Marking the good: Play-dirt

Karyn Purvis, of The Connected Child fame, has a few common phrases she uses a lot.  These are fun and, even better, they stick in your/my head after you’ve listened to her for a few days at a conference.  One of those key terms is “pay-dirt.”   You all know this term, and use it too, I bet.  I say, “score,” some of you might say “all-right!” some of you might say “booyah!”  I don’t know, but you get the idea.

So, I have to mark the good, again…this time with Little Man.  As you know, we have brought him home to school here, with me.  We need to work on laying deeper tracks of connection; these should help his learning fly.  That’s the theory and I’m pretty sure it’s a good one.  That said, it’s a little bit of a steep learning curve on how to work well together.  We are working on finding the right rhythm to our days as well as the right stuff to work on.  We are making good progress I think, too.  But I’d be lying if I said it was without fits and starts (literally) and without some meltdown and temper.  Recovering from those breaks in connection can be challenging.  For both of us.

One of the great things about the timing of this conference I attended a few weeks ago {and there are many}, is that the importance of that connection was reinforced, many times over.  Tools to find that connection were laid out, and tailored to some of the challenges that can push it back.  Attachment can be hard work, and happily for so many of you, you don’t need to fully “get” the concept or do that work.  But we do, in our house.  We do for so many, I dare say all, of our kids.  Because our family is non-traditional and most of my kids have come to me from a tough start.  And that, without fail, means attachment work is paramount, ever.  WIthout attachment, the train stops (another Purvis’-ism‘).  And my goal, for all my kids, but especially this Little Man…is for that train to be cruising at it’s full speed.  And I think that speed is, someday, going to be supersonic.

So, what I have found is that the best of homeschool for him is the DOING with ME.  Not that I’m all that; but for some reason….he seems to crave that connection with me, go figure.  And I’m feeling just the same way toward him. But, of course! However, as it does on any and/or every day…our train stops.  It breaks down.  His mood can change on a dime.  A flash.  And then, he’s gone.  Disconnected.  Angry.  Unreachable.  Pushing back and away.

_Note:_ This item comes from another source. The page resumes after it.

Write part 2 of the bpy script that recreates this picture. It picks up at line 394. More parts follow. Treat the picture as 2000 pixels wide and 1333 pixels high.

While he was IN school, regular school, my mode had to be “the enforcer”…much of the time.  “This is the deal, get it done, gotta do this, due tomorrow, c’mon buddy, enough, ok?” Basically sitting on his head to make the list get done. His list, my list, the family list. He didn’t like me much, much of the time.  Heck, I didn’t like me much, much of the time!  Now, in homeschool, we still have stuff to get done.  But we are a team with it. That’s how we’ve structured it, so far.  He is doing some stuff independently, because he can.  A lot, we do together.  We read every day on the sofa together: history and good fiction.  And he snuggles in and we talk about the connections that leap from his freaky smart fast brain.  If I need to reel him back in even closer, we will pop some popcorn and munch as we read, chilling…together.  Pay-dirt.

But, there is still a need for me to set myself aside.  For this boy.  To find that pay-dirt.  And now, a few times, it has been a need that I have to step myself through, with hard focus and intention.  Stupidly.  But still.  Like this: last week he had a big ol meltdown one day.  Big.  Angry.  Loud.  I found myself getting loud back and very frustrated.  All that Purvis stuff was GONE.  Not in MY brain, or mouth, or head.  Finally, I thought to just sit near him.  Let him be angry but if I was quiet and stopped pushing, his mind could reset from lockdown and open up again. I hoped.  But I was tired, so I wasn’t sure.  After a bit, he pulled out his lego’s with questioning eyes, “Can I?”  I nodded, still going for quiet.  So he started piecing them together, constructing his fantastic imagination in front of us.  I watched.  Tired.  Discouraged.  A fair bit blue about how to offset these meltdowns.

After a few minutes he looked up at me and said, “Mom, will you play with me?” And I looked into his sweet face, now wide open and seeing me again.  I looked at him.  He looked at me.  Both of us, tired but open to each other, again.  Now, did I WANT to play? Um, sadly, no.  I wanted to go to my own space, read, potter around, decompress, mix a martini maybe (kidding!….mostly)  But, I also WANTED and NEEDED to reconnect more than even those more grown up options.  So, I said, “You bet.

So I snapped legos together and helped him look for one he needed.  No big deal, right? Ha! I say.  A big deal.  More: Pay dirt.  No, Play dirt.  His level.  Connected.

Play dirt.  The best kind.  And so we begin again.  And it’s good.